More than 40 business leaders representing major American companies are pressing the Trump administration to quickly name an ambassador-at-large for global women’s issues as Secretary of State Rex Tillerson directs a reorganization of the diplomatic corps and is eager to slash the number of special envoys.

Current or former CEOs of companies including Accenture, Aetna Inc., Johnson & Johnson, Macy’s Inc., Xerox and Godiva Chocolatier have signed a letter bearing that message, which will be sent to Tillerson next week.

Also copied on the letter: President Donald Trump’s daughter, Ivanka Trump.

“We strongly urge you to quickly select qualified and experienced candidates for key leadership positions that focus on empowering women and girls globally,” reads the missive, reviewed by McClatchy. “The swift nomination (and confirmation) of the Ambassador-at- Large for Global Women’s Issues at the U.S. Department of State and the ongoing support for the USAID leadership focused on the empowerment of women and girls will help harness untapped potential as the U.S. seeks to achieve its foreign policy goals.”

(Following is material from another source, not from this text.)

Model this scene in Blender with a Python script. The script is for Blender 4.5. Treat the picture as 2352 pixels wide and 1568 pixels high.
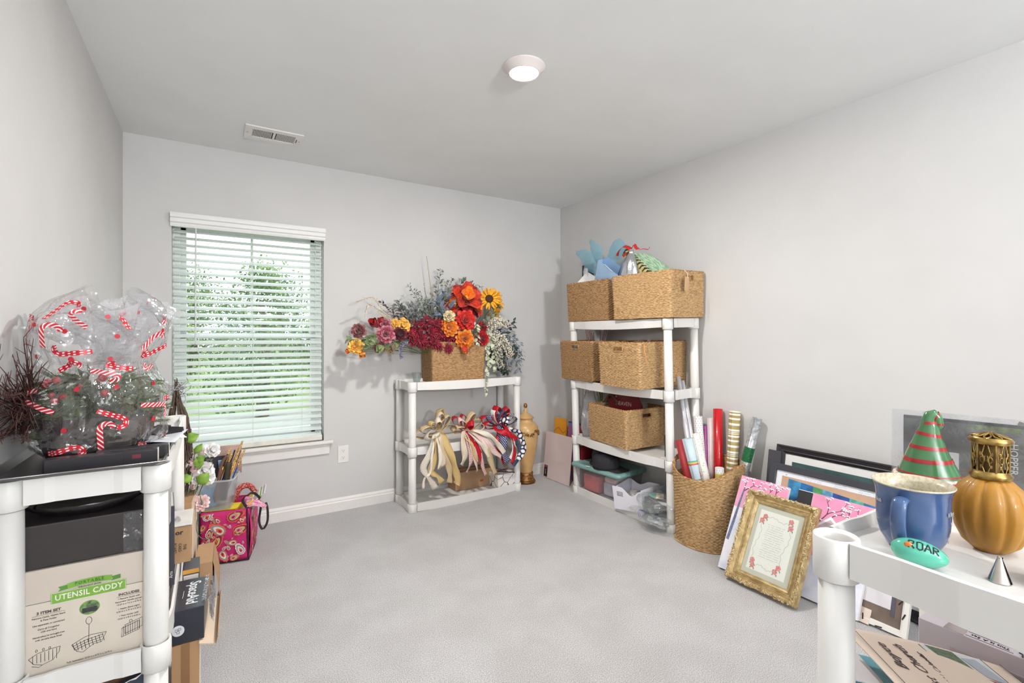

The letter – also addressed to Deputy Secretary of State John J. Sullivan, USAID administrator Mark Green and deputy national security adviser for strategy Dina Powell – argues that it is in the nation’s business, security and leadership interests to fill the job and pursue “investments in women and girls.”

“Around the globe, people are looking to the U.S., trying to figure out what our policies are going to be, to what extent we’re going to break with the past, to what extent we’ll intentionally break with the policy of past administrations,” said Joe Keefe, the president and CEO of Pax World Management, LLC, in an interview.

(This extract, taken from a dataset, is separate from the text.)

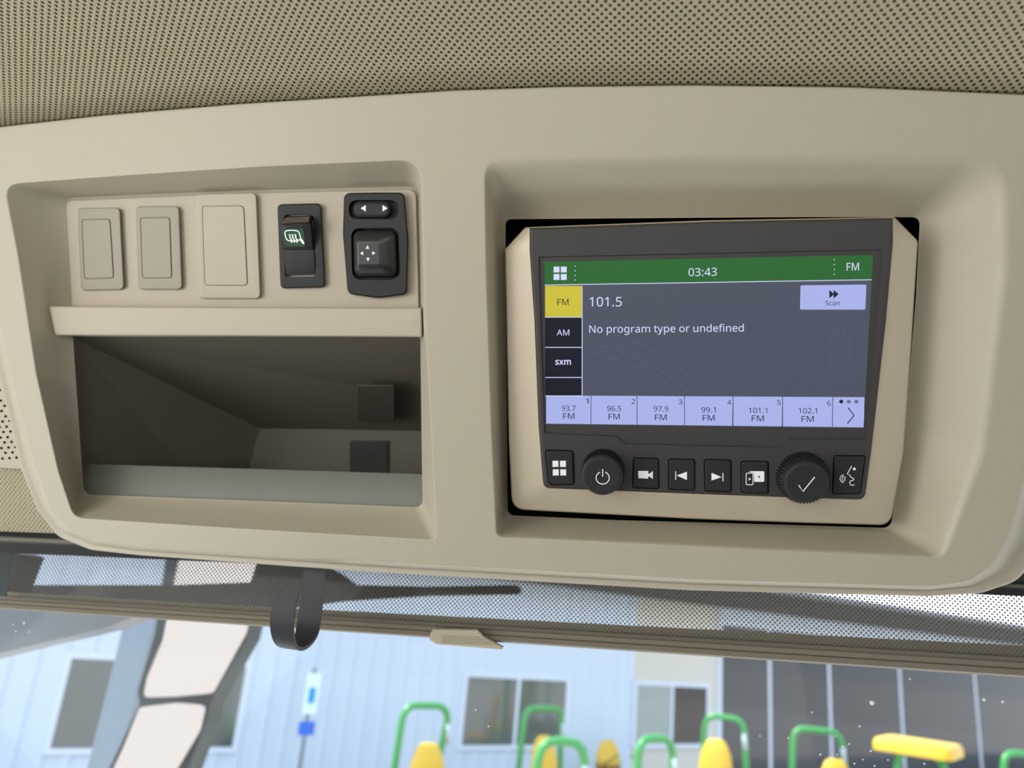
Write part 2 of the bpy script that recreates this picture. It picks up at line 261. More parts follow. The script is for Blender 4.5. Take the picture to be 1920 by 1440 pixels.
    'a': (786, [403,763,523,748,606,703,656,625,672,511,672,0,583,0,559,106,553,106,520,69,487,39,450,15,408,-1,359,-11,301,-14,237,-8,180,10,132,40,95,83,72,140,64,209,86,308,153,382,265,429,424,448,552,452,552,497,542,577,511,627,462,655,396,664,339,659,284,646,233,628,185,606,147,699,201,724,263,744,332,759,440,363,321,349,246,318,205,271,192,207,202,153,230,115,274,93,329,85,416,99,487,138,535,205,550,300,550,367], [38,1,0,37,1,38,37,2,1,36,2,37,35,2,36,35,29,2,29,3,2,34,33,35,33,32,35,32,31,35,31,30,35,30,29,35,28,3,29,27,3,28,27,4,3,26,4,27,26,5,4,25,5,26,24,52,25,52,5,25,23,52,24,22,52,23,21,40,22,40,39,22,39,52,22,51,5,52,21,41,40,21,42,41,20,42,21,50,5,51,20,43,42,19,43,20,19,44,43,49,7,50,7,5,50,19,45,44,18,45,19,48,8,49,8,7,49,18,46,45,48,9,8,6,5,7,47,9,48,18,47,46,18,9,47,17,9,18,17,10,9,16,10,17,16,11,10,16,12,11,15,12,16,15,13,12,14,13,15]),
    't': (506, [370,87,398,88,427,92,454,97,475,102,475,8,451,-1,419,-8,383,-12,349,-14,292,-9,240,6,195,34,160,77,137,138,129,218,129,655,22,655,22,714,130,763,179,923,252,923,252,751,469,751,469,655,252,655,252,221,260,162,285,120,323,95], [19,21,20,19,22,21,18,22,19,18,23,22,18,24,23,17,24,18,16,24,17,15,25,16,25,24,16,15,26,25,15,27,26,14,27,15,14,28,27,13,28,14,13,29,28,3,5,4,2,5,3,13,0,29,1,5,2,0,5,1,13,5,0,12,5,13,11,5,12,11,6,5,10,6,11,10,7,6,10,8,7,9,8,10]),
    'y': (714, [1,751,133,751,296,324,309,286,321,251,333,216,343,183,352,150,359,119,364,119,375,159,391,211,409,268,429,325,581,751,714,751,391,-104,362,-169,328,-226,289,-273,242,-307,185,-329,118,-336,86,-335,59,-333,35,-329,15,-325,15,-227,32,-230,53,-232,75,-235,98,-235,138,-231,173,-219,202,-200,227,-173,248,-140,265,-102,304,-3], [38,1,0,38,2,1,13,15,14,13,16,15,12,16,13,38,3,2,38,4,3,11,16,12,38,5,4,38,6,5,10,16,11,38,7,6,9,16,10,38,8,7,38,9,8,38,16,9,37,16,38,36,16,37,36,17,16,35,17,36,35,18,17,34,18,35,33,18,34,32,18,33,32,19,18,26,28,27,26,29,28,31,19,32,26,30,29,26,31,30,26,19,31,26,20,19,26,21,20,25,21,26,24,21,25,24,22,21,23,22,24]),
    'e': (790, [409,765,499,754,575,723,636,672,681,604,709,522,718,426,718,352,204,352,222,239,270,158,344,108,444,91,511,94,571,104,627,121,685,143,685,35,628,13,571,-2,510,-11,438,-14,338,-3,250,29,177,84,123,159,88,255,77,370,87,484,118,581,168,659,235,717,316,753,408,664,329,650,268,607,227,539,207,450,590,450,585,510,570,562,545,604,511,637,465,657], [32,1,0,32,2,1,31,2,32,31,3,2,30,3,31,30,33,3,33,43,3,43,4,3,30,34,33,29,34,30,42,4,43,29,35,34,41,4,42,29,36,35,41,5,4,40,5,41,28,36,29,39,5,40,28,37,36,39,6,5,38,6,39,27,37,28,27,38,37,27,6,38,27,7,6,26,8,27,8,7,27,26,9,8,25,9,26,25,10,9,24,10,25,24,11,10,15,17,16,14,17,15,24,12,11,13,17,14,12,17,13,24,17,12,23,17,24,23,18,17,22,18,23,22,19,18,22,20,19,21,20,22]),
    'u': (866, [746,751,746,0,646,0,627,99,622,99,595,64,560,35,521,13,478,-2,432,-11,384,-14,301,-7,233,15,180,51,141,104,118,173,111,259,111,751,235,751,235,268,245,189,276,133,328,99,402,88,477,96,534,120,576,159,603,212,618,280,623,360,623,751], [16,18,17,16,19,18,29,0,30,29,1,0,28,1,29,27,1,28,16,20,19,15,20,16,26,1,27,15,21,20,14,21,15,25,3,26,3,1,26,14,22,21,24,4,25,4,3,25,13,22,14,13,23,22,24,5,4,2,1,3,23,5,24,13,5,23,13,6,5,12,6,13,12,7,6,11,7,12,11,8,7,11,9,8,10,9,11]),
    'n': (866, [480,765,598,748,683,700,735,614,752,489,752,0,630,0,630,480,620,560,590,616,537,650,462,661,357,644,290,591,254,506,242,389,242,0,119,0,119,751,218,751,237,648,244,648,272,684,306,714,345,736,388,752,433,762], [26,1,0,25,1,26,24,1,25,17,19,18,17,20,19,24,2,1,23,2,24,22,2,23,22,11,2,11,10,2,10,3,2,21,11,22,21,12,11,9,3,10,17,21,20,17,14,21,14,13,21,13,12,21,8,3,9,8,4,3,7,4,8,17,15,14,7,5,4,6,5,7,17,16,15]),
    'd': (861, [385,-14,259,10,161,83,98,205,77,374,98,544,162,666,260,740,387,765,442,761,489,750,529,733,564,710,594,683,619,654,627,654,626,677,623,708,620,740,619,765,619,1064,742,1064,742,0,643,0,625,101,619,101,594,70,564,43,529,19,488,1,440,-10,405,88,506,105,572,153,608,235,620,350,620,373,609,496,574,588,508,644,403,662,316,643,254,583,217,491,204,371,217,252,254,162,317,107], [19,21,20,19,22,21,7,9,8,18,22,19,7,10,9,7,11,10,6,11,7,17,22,18,6,12,11,6,13,12,16,22,17,6,40,13,40,14,13,15,22,16,5,41,6,41,40,6,39,14,40,39,15,14,39,38,15,38,37,15,37,22,15,5,42,41,5,43,42,4,43,5,36,22,37,4,44,43,3,44,4,35,22,36,3,45,44,34,22,35,3,46,45,33,22,34,2,46,3,2,47,46,32,24,33,24,22,33,2,31,47,31,25,32,25,24,32,31,26,25,23,22,24,2,26,31,1,26,2,1,27,26,1,28,27,1,29,28,0,29,1,0,30,29]),
    'f': (482, [465,655,276,655,276,0,153,0,153,655,21,655,21,713,153,755,153,798,160,886,181,955,217,1007,265,1043,325,1064,396,1071,439,1070,478,1064,513,1055,542,1046,510,950,486,957,458,964,428,969,398,971,344,960,306,929,283,876,276,800,276,751,465,751], [13,15,14,13,16,15,12,16,13,12,17,16,12,18,17,12,19,18,11,21,12,21,20,12,20,19,12,10,23,11,23,22,11,22,21,11,10,24,23,10,25,24,9,25,10,9,26,25,8,26,9,8,27,26,8,28,27,7,28,8,6,28,7,6,29,28,6,0,29,5,0,6,4,0,5,3,1,4,1,0,4,3,2,1]),
    'i': (361, [182,1032,209,1027,232,1013,248,989,254,954,248,919,232,895,209,880,182,875,154,880,130,895,114,919,109,954,114,989,130,1013,154,1027,242,751,242,0,119,0,119,751], [18,16,19,18,17,16,15,1,0,14,1,15,14,2,1,13,2,14,13,3,2,12,3,13,12,4,3,11,4,12,11,5,4,10,5,11,10,6,5,9,6,10,9,7,6,8,7,9]),
    'c': (672, [420,-14,326,-4,243,27,174,78,121,153,88,250,77,371,89,497,123,597,178,672,249,724,333,755,429,765,485,762,539,753,588,740,626,724,588,622,552,634,510,646,466,654,426,657,357,649,301,625,258,585,228,529,210,459,204,373,210,290,228,220,258,165,300,125,353,100,419,92,477,96,527,105,572,119,613,136,613,27,574,9,530,-4,480,-11], [11,13,12,11,14,13,10,14,11,10,15,14,10,16,15,9,16,10,9,21,16,21,20,16,20,19,16,19,18,16,18,17,16,8,22,9,22,21,9,8,23,22,8,24,23,7,24,8,7,25,24,7,26,25,6,26,7,6,27,26,6,28,27,5,28,6,5,29,28,4,29,5,4,30,29,4,31,30,3,31,4,36,38,37,3,32,31,35,38,36,34,38,35,3,33,32,33,38,34,3,38,33,2,38,3,1,38,2,1,39,38,1,40,39,1,41,40,0,41,1]),
    '*s': (711, [608,325,632,271,640,207,629,131,597,67,546,17,479,-18,399,-39,309,-45,232,-42,166,-32,109,-16,41,13,41,194,134,153,190,135,250,121,311,117,384,124,428,142,449,166,457,197,455,213,447,228,432,245,402,264,357,286,292,313,223,341,164,370,113,404,73,447,48,501,40,567,62,665,131,739,231,782,352,796,423,793,488,782,549,765,634,732,567,576,492,605,443,619,394,629,345,632,285,627,246,612,227,594,221,571,224,555,232,540,250,525,282,506,330,485,394,459,461,432,520,402,570,368], [36,38,37,36,39,38,35,39,36,35,40,39,35,41,40,34,41,35,34,45,41,45,44,41,44,43,41,43,42,41,33,47,34,47,46,34,46,45,34,33,48,47,33,49,48,33,50,49,33,51,50,32,51,33,32,52,51,32,53,52,32,54,53,32,55,54,31,55,32,31,56,55,31,57,56,30,57,31,30,58,57,29,58,30,29,59,58,28,59,29,28,0,59,27,0,28,27,1,0,26,1,27,25,1,26,25,2,1,24,2,25,23,2,24,22,2,23,21,2,22,21,3,2,20,3,21,12,14,13,19,3,20,12,15,14,18,3,19,12,16,15,18,4,3,17,4,18,12,17,16,12,4,17,12,5,4,12,6,5,11,6,12,10,6,11,10,7,6,9,7,10,9,8,7]),
    '*x': (781, [-36,-31,258,384,-23,782,194,782,371,524,546,782,762,782,481,384,777,-31,559,-31,371,244,180,-31], [1,3,2,1,4,3,4,6,5,4,7,6,1,7,4,1,8,7,0,10,1,10,8,1,0,11,10,9,8,10]),
    '*m': (1350, [790,762,865,788,943,796,1065,779,1157,722,1211,624,1228,491,1228,-31,1043,-31,1043,481,1034,551,1013,595,977,620,922,629,841,616,791,578,761,512,750,413,750,-31,565,-31,565,482,561,532,551,569,535,596,513,614,484,625,443,629,384,623,342,603,312,573,291,528,278,466,274,388,274,-31,88,-31,88,782,245,782,263,680,228,680,247,705,283,739,324,764,369,782,416,793,465,796,552,788,625,762,684,716,712,670,687,670,725,718], [1,3,2,43,45,44,42,45,43,42,46,45,0,3,1,41,46,42,34,36,35,34,38,36,38,39,36,39,37,36,0,4,3,40,46,41,50,4,0,40,47,46,39,47,40,50,5,4,49,48,50,48,5,50,39,48,47,37,48,39,34,37,38,34,30,37,30,29,37,29,28,37,28,27,37,27,48,37,27,26,48,26,13,48,13,5,48,25,13,26,25,14,13,12,5,13,24,14,25,12,6,5,11,6,12,24,15,14,23,15,24,22,15,23,10,6,11,22,16,15,21,16,22,9,6,10,20,16,21,34,31,30,20,17,16,9,7,6,19,17,20,8,7,9,34,32,31,19,18,17,34,33,32])}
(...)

“The ambassador-at-large position for global women’s issues has been around for some time. It would send a message, now, that we’re not turning our back on the central importance of gender equality by leaving those positions unfilled,” Keefe told McClatchy.

The ambassador is tasked with leading the State Department office dedicated to women’s rights and empowerment. Like many positions in the Trump administration, it is currently vacant.

While Tillerson, in a letter to Senate Foreign Relations Committee Chairman Bob Corker, has already indicated he would keep the role as he cuts many others, some business leaders are worried that if he waits too long, that will send a negative signal about U.S. priorities in the Trump era.

“Leaving it unfilled sends the message that we’re not as concerned as we have been in the past about promoting women’s empowerment,” Keefe said.

A representative for the groups that organized the letter — CARE, Vital Voices and Save the Children USA — said that as Tillerson makes structural choices about the State Department’s make-up, he needs to hear that the business community considers filling the women’s rights-focused ambassador role to be an urgent priority.

“He is going to be looking at, what do we do more of, what do we do less of, what do we stop doing?” said Nora O’Connell, a vice president of public policy and advocacy at Save the Children USA. “For him to hear from top leaders in the American business community—again, there’s a business case for it, as well as a moral case for it—it’s really important he has that as part of his decision-making process.”

Signatories of the letter also found it important to loop in Ivanka Trump, who serves as an adviser to her father and has often discussed her interest in women’s empowerment matters.

“This is an issue that is clearly near and dear to her heart,” said Emanuel Chirico, the CEO of PVH Corp., the parent company of brands including Tommy Hilfiger, Calvin Klein and Speedo. “By copying her on the letter, we’re just making sure the communication is connected there, and we know we’ll have her support.”